Depuis 2020, il existe une base juridique fédérale pour les actions positives envers certains groupes cibles spécifiques. Ces actions peuvent avoir lieu au niveau de l’entreprise ou au niveau du secteur. Le plan d’action 2022 du service diversité d’Actiris prévoit de les promouvoir. En 2021, ce service a contribué à organiser des actions positives dans les secteurs de la santé et de l’électronique pour le groupe cible des primo-arrivants. Nous espérons les déployer également au bénéfice des personnes afrodescendantes discriminées sur le marché de travail J’ai en effet pu prendre connaissance du rapport d’Unia sur la discrimination des personnes afrodescendantes. Concernant l’emploi, Unia recommande la poursuite des recherches afin de mieux comprendre les mécanismes de discrimination, la mise en place d’actions positives sur le marché de l’emploi telles que je viens de les évoquer, la sensibilisation, la prévention et les tests de situation. Nous répondons en grande partie à ces recommandations.
L’étude d’Unia montre que les personnes d’ascendance africaine sont confrontées à des problèmes structurels tels qu’un taux de chômage plus élevé, du chômage de longue durée et des difficultés d’insertion. De nombreuses personnes, lorsqu’elles ont un emploi, se retrouvent dans les déciles salariaux les plus bas ou dans le travail intérimaire. Un autre constat marquant est que le fait d’avoir suivi de longues études semble apporter moins d’avantages à ce groupe sur le plan de l’emploi et du salaire. Ce constat est confirmé par une étude de la Banque nationale de Belgique portant, elle aussi, sur les discriminations à l’emploi.
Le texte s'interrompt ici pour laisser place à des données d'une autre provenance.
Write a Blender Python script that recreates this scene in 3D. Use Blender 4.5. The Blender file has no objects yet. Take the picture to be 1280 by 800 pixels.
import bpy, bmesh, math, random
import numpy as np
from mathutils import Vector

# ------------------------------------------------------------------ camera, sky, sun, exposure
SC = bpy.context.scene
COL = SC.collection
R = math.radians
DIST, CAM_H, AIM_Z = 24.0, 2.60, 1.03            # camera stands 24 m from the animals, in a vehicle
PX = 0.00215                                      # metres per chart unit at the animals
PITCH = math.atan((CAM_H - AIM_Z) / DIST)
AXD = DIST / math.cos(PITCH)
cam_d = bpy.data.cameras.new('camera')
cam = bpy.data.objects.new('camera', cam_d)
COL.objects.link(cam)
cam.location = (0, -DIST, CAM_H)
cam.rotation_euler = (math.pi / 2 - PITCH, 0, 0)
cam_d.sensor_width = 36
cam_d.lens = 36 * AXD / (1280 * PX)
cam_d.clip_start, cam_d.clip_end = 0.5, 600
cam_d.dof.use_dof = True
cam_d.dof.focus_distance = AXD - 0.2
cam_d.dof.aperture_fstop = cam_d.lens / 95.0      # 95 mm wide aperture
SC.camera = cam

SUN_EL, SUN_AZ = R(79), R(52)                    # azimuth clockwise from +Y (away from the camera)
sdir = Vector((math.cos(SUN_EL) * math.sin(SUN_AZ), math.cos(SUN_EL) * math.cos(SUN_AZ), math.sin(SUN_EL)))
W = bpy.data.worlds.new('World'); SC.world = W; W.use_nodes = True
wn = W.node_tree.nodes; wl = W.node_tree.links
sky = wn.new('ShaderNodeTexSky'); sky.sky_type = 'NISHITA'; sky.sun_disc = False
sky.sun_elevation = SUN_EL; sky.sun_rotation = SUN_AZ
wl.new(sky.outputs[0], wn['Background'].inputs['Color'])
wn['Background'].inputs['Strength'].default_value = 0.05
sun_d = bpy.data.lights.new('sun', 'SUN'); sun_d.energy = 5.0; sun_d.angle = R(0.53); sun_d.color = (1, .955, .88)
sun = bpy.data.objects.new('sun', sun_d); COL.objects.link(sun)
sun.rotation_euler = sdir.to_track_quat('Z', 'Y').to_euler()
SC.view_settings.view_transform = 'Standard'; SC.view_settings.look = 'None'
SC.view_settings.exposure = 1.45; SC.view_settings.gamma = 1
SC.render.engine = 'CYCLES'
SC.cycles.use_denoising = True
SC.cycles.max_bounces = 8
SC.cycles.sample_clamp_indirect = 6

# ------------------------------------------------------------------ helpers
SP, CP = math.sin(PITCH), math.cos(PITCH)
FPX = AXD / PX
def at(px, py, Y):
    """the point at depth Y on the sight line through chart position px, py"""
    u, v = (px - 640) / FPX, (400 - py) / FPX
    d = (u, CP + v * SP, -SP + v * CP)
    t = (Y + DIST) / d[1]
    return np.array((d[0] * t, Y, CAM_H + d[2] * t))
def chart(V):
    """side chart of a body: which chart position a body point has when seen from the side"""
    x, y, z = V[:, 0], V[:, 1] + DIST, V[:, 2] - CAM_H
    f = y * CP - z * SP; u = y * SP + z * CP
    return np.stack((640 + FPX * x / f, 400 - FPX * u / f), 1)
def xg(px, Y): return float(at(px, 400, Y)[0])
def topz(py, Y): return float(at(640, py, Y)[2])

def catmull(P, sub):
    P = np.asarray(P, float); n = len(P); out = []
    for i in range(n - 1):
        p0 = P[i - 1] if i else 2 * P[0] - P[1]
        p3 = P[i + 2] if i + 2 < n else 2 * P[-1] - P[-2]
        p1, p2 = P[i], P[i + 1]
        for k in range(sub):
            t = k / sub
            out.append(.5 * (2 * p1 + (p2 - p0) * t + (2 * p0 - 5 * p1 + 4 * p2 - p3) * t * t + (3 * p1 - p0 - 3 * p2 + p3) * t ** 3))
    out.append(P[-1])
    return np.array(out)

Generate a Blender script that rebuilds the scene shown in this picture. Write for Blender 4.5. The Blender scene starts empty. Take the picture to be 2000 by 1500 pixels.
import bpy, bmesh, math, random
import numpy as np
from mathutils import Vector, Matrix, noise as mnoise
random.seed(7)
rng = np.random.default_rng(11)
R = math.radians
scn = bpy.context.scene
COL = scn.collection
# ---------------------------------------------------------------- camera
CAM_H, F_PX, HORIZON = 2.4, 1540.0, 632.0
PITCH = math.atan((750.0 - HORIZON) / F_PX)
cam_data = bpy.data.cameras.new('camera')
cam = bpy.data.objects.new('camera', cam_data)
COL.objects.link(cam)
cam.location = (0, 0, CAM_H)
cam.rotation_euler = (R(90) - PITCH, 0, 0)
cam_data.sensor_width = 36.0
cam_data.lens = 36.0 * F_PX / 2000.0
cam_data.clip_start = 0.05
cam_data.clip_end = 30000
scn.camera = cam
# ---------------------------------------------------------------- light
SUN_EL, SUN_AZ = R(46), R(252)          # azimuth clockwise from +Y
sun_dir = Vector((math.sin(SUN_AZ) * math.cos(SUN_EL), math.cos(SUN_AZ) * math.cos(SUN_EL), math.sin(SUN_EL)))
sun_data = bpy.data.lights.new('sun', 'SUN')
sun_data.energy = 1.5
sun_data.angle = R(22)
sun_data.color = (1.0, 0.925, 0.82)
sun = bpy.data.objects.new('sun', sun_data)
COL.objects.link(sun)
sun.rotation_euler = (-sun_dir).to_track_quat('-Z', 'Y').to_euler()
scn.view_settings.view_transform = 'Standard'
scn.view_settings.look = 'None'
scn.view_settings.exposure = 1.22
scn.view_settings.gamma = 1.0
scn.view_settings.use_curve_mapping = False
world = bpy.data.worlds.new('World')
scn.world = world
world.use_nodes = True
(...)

Elle démontre qu’à partir d’un certain seuil, l’allongement des études devient un critère négatif d’insertion dans l’emploi, ce qui est paradoxal. Je reviens donc sur l’importance d’aborder la discrimination structurelle que subissent ces personnes dès leur plus jeune âge en proposant une approche intégrée et coordonnée pour l’ensemble des politiques publiques et notamment celles concernant la petite enfance, le système éducatif et l’enseignement supérieur.
Par ailleurs, nous poursuivrons les actions et initiatives dont je vous ai parlé.